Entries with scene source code
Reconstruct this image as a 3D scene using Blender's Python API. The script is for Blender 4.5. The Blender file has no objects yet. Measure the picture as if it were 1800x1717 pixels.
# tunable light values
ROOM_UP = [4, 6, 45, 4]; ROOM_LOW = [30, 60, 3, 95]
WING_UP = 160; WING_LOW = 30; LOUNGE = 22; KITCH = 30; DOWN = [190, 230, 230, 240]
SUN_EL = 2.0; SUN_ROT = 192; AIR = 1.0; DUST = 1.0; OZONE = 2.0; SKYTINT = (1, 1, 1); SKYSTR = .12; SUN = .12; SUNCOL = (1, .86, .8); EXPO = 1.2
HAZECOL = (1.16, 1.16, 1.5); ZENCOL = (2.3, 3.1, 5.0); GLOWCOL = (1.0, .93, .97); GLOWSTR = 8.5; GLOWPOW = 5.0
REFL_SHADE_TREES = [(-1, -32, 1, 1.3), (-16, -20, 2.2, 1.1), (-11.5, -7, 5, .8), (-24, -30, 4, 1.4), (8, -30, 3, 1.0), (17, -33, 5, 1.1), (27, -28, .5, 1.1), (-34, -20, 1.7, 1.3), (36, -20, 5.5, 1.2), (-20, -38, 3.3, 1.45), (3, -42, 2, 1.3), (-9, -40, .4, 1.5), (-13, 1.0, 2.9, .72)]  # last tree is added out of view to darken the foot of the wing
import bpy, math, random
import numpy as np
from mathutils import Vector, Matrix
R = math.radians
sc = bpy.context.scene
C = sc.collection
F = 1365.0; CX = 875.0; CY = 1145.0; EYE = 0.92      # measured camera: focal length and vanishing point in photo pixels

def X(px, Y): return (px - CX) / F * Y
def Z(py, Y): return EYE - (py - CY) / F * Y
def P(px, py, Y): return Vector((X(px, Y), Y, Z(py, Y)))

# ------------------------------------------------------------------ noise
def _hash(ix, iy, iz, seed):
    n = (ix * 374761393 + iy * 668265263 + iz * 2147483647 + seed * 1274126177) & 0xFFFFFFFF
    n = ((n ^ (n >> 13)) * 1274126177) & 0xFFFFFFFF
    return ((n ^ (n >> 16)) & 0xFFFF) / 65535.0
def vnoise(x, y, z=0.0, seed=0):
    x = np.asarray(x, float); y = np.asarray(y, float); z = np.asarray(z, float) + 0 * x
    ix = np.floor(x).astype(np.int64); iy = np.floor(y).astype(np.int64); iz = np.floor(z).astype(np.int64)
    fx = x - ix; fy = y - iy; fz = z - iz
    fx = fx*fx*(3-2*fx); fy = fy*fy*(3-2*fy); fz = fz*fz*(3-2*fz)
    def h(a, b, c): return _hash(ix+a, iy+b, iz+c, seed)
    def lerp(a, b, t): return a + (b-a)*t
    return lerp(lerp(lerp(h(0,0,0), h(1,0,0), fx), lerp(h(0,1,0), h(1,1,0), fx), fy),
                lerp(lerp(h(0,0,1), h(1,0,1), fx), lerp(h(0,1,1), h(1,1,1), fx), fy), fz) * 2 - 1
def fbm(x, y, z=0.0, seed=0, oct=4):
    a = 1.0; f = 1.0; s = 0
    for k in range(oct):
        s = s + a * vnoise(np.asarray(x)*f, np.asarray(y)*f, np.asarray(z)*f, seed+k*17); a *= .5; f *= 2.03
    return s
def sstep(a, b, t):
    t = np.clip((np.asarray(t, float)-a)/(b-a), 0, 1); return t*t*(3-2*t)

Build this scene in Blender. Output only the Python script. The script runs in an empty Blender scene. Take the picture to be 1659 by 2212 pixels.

▸ **DIRECTIVE**:
Using the entries above, find all lines with "script". Copy them.

▸ **EXPECTED OUTPUT**:
Reconstruct this image as a 3D scene using Blender's Python API. The script is for Blender 4.5. The Blender file has no objects yet. Measure the picture as if it were 1800x1717 pixels.
Build this scene in Blender. Output only the Python script. The script runs in an empty Blender scene. Take the picture to be 1659 by 2212 pixels.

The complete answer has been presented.